The embattled Royal Croquet Club (RCC) has been granted a five-year licence by the Adelaide City Council to run its Adelaide Fringe hub at Pinky Flat – but it won’t be under the direction of founders Stuart Duckworth and Tom Skipper.

Instead, the event will be run by a new company – 1835 Royal Croquet Club Pty Ltd – under the directorship of Jason Di Iulio and Cibo Espresso co-founder Roberto Cardone. But Duckworth will stay on “in an important way,” Cardone tells Broadsheet. Under the new arrangement, he’ll be employed as creative director.

Cardone says he’s been a “bit of a sounding board” for Duckworth the past six months. “In that time a few things didn’t really go their way and we were always trying to find a way forward.”

Duckworth and Skipper’s events company The Social Creative went into voluntary administration last year after a $1.1 million loss at its 2016 Royal Adelaide Club in China, leaving suppliers and collaborators unpaid, and placing the future of the RCC in doubt.

Last month it was confirmed the event would go ahead in 2018 – and debts would be paid to creditors – thanks to financial support from several unnamed investors. Cardone was one of them.

This week Cardone’s business partner, Di Iulio, threatened to withdraw more than $1 million in funding and cancel the 2018 RCC if the council refused to grant a five-year licence, InDaily reports. Di Iulio issued the warning in a letter to the Adelaide City Council, saying the Adelaide Fringe Festival would suffer a 15 per cent reduction in ticket sales if the RCC did not go ahead.

Cardone wouldn’t comment on the details of the letter, but said the five-year licence was necessary for the financial security of the event. “It’s a really large investment, in excess of $1 million. It was an event that was proven, had a great track record in Adelaide, it was an event that needed to have stability moving forward … and in a business sense, for a return on investment and a bit of safety, that’s what was needed.”

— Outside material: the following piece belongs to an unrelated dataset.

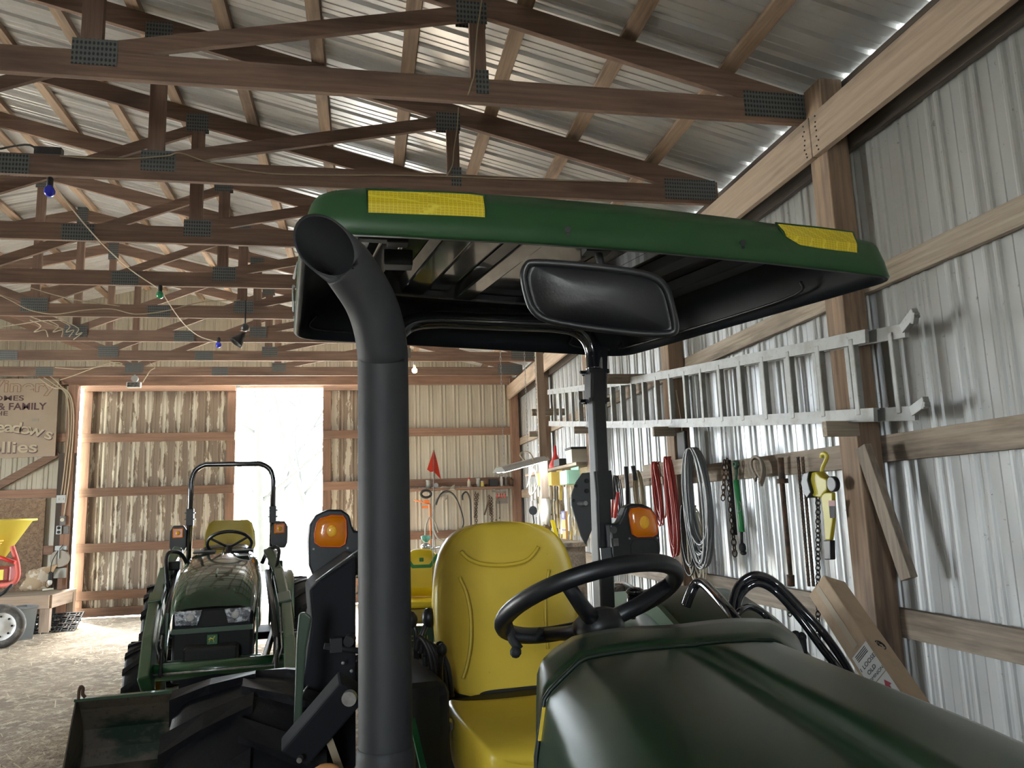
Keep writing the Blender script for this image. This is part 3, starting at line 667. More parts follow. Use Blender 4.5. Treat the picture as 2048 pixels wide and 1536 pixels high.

“We just want to get on with the show. This has been a massive effort by a lot of South Australian arts people, government and great people to keep this going.”

Lord Mayor Martin Haese tells Broadsheet all but one councillor voted to renew the RCC for the five-year licence. “We were satisfied that our concerns in terms of financial risk to the city of Adelaide ratepayers were solved,” he says.

“The new operators of the Royal Croquet Club will be paying rent in advance and arranging a bond or guarantee for the parklands remediation costs so that the ratepayers are not exposed.

“We absolutely recognise the value of the Royal Croquet Club, in terms of itself as a destination and venue, and the sheer number of people that visit and enjoy it.

“But we had to look at the concerns of our ratepayers … we had to be diligent in ensuring financially they would not be exposed again. That’s what we’ve done.”

The Royal Croquet Club is due to open on February 16, with around 20 acts scheduled to perform over its four-week run.

Broadsheet contacted Stuart Duckworth for comment but he did not respond before deadline.